*Exercise prompt*. Exclude the pictures and return every line exactly as written.

*Source excerpt*.
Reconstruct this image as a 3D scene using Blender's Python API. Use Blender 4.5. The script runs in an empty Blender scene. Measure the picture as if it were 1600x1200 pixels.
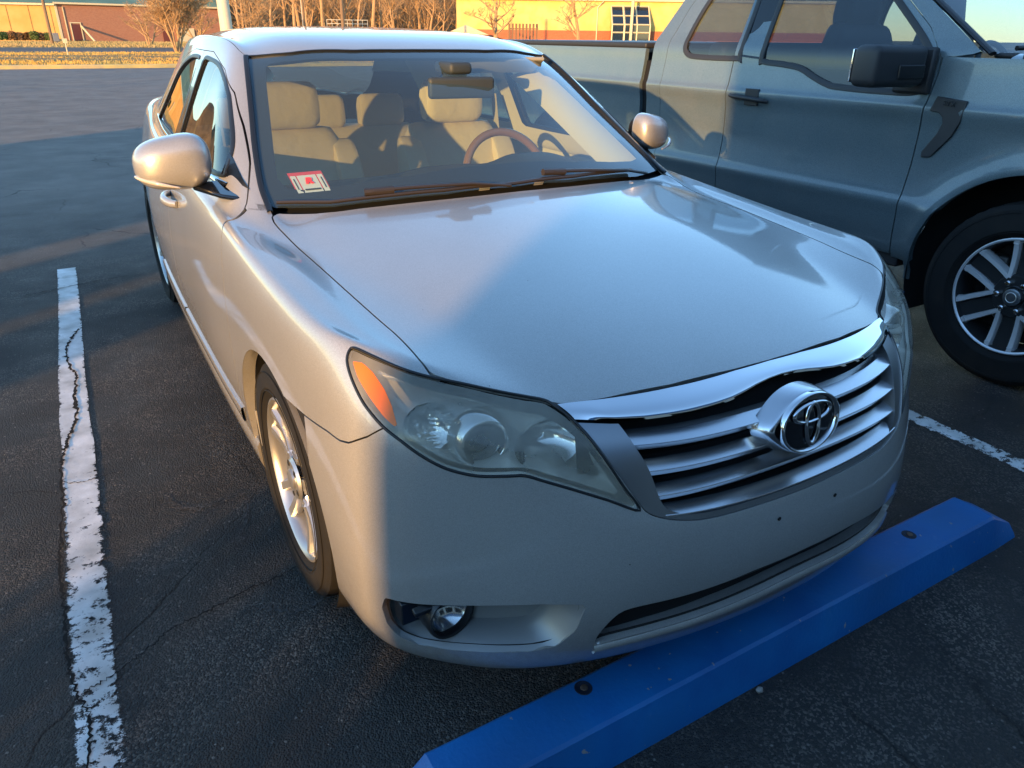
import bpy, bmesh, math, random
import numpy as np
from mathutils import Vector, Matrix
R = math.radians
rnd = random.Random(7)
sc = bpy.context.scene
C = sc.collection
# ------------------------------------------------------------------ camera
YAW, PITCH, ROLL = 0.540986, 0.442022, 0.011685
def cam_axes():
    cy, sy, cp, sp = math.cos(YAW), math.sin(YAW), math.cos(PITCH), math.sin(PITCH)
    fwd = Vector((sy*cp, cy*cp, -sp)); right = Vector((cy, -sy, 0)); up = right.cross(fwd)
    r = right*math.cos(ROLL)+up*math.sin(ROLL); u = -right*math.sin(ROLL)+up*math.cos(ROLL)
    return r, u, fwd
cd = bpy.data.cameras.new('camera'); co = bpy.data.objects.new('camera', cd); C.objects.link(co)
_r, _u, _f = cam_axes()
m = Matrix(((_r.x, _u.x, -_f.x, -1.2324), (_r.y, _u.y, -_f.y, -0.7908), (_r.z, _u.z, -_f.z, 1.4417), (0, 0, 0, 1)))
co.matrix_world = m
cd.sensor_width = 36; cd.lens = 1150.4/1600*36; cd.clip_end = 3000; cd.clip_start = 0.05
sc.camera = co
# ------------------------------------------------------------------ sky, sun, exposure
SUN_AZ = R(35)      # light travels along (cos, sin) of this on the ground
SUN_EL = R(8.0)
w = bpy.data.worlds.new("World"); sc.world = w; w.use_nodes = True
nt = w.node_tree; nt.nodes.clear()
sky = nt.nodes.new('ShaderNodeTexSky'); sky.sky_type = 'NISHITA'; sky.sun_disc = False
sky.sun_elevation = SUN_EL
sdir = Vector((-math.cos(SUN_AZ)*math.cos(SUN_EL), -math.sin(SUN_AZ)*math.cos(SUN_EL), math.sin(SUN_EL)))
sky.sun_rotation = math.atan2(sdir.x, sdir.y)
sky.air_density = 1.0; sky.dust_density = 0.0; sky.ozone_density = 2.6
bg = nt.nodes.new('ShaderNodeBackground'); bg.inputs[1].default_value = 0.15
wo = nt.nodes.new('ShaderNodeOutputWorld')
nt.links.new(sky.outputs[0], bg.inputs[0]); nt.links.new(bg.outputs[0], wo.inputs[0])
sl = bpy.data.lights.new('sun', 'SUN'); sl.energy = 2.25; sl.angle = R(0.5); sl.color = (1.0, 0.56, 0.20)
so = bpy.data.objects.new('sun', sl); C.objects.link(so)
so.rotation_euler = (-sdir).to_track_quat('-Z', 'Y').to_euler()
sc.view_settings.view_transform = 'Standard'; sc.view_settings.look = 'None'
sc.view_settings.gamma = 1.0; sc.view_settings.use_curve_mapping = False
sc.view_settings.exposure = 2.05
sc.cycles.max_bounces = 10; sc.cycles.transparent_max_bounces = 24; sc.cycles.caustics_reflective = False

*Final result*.
Reconstruct this image as a 3D scene using Blender's Python API. Use Blender 4.5. The script runs in an empty Blender scene. Measure the picture as if it were 1600x1200 pixels.
import bpy, bmesh, math, random
import numpy as np
from mathutils import Vector, Matrix
R = math.radians
rnd = random.Random(7)
sc = bpy.context.scene
C = sc.collection
# ------------------------------------------------------------------ camera
YAW, PITCH, ROLL = 0.540986, 0.442022, 0.011685
def cam_axes():
    cy, sy, cp, sp = math.cos(YAW), math.sin(YAW), math.cos(PITCH), math.sin(PITCH)
    fwd = Vector((sy*cp, cy*cp, -sp)); right = Vector((cy, -sy, 0)); up = right.cross(fwd)
    r = right*math.cos(ROLL)+up*math.sin(ROLL); u = -right*math.sin(ROLL)+up*math.cos(ROLL)
    return r, u, fwd
cd = bpy.data.cameras.new('camera'); co = bpy.data.objects.new('camera', cd); C.objects.link(co)
_r, _u, _f = cam_axes()
m = Matrix(((_r.x, _u.x, -_f.x, -1.2324), (_r.y, _u.y, -_f.y, -0.7908), (_r.z, _u.z, -_f.z, 1.4417), (0, 0, 0, 1)))
co.matrix_world = m
cd.sensor_width = 36; cd.lens = 1150.4/1600*36; cd.clip_end = 3000; cd.clip_start = 0.05
sc.camera = co
# ------------------------------------------------------------------ sky, sun, exposure
SUN_AZ = R(35)      # light travels along (cos, sin) of this on the ground
SUN_EL = R(8.0)
w = bpy.data.worlds.new("World"); sc.world = w; w.use_nodes = True
nt = w.node_tree; nt.nodes.clear()
sky = nt.nodes.new('ShaderNodeTexSky'); sky.sky_type = 'NISHITA'; sky.sun_disc = False
sky.sun_elevation = SUN_EL
sdir = Vector((-math.cos(SUN_AZ)*math.cos(SUN_EL), -math.sin(SUN_AZ)*math.cos(SUN_EL), math.sin(SUN_EL)))
sky.sun_rotation = math.atan2(sdir.x, sdir.y)
sky.air_density = 1.0; sky.dust_density = 0.0; sky.ozone_density = 2.6
bg = nt.nodes.new('ShaderNodeBackground'); bg.inputs[1].default_value = 0.15
wo = nt.nodes.new('ShaderNodeOutputWorld')
nt.links.new(sky.outputs[0], bg.inputs[0]); nt.links.new(bg.outputs[0], wo.inputs[0])
sl = bpy.data.lights.new('sun', 'SUN'); sl.energy = 2.25; sl.angle = R(0.5); sl.color = (1.0, 0.56, 0.20)
so = bpy.data.objects.new('sun', sl); C.objects.link(so)
so.rotation_euler = (-sdir).to_track_quat('-Z', 'Y').to_euler()
sc.view_settings.view_transform = 'Standard'; sc.view_settings.look = 'None'
sc.view_settings.gamma = 1.0; sc.view_settings.use_curve_mapping = False
sc.view_settings.exposure = 2.05
sc.cycles.max_bounces = 10; sc.cycles.transparent_max_bounces = 24; sc.cycles.caustics_reflective = False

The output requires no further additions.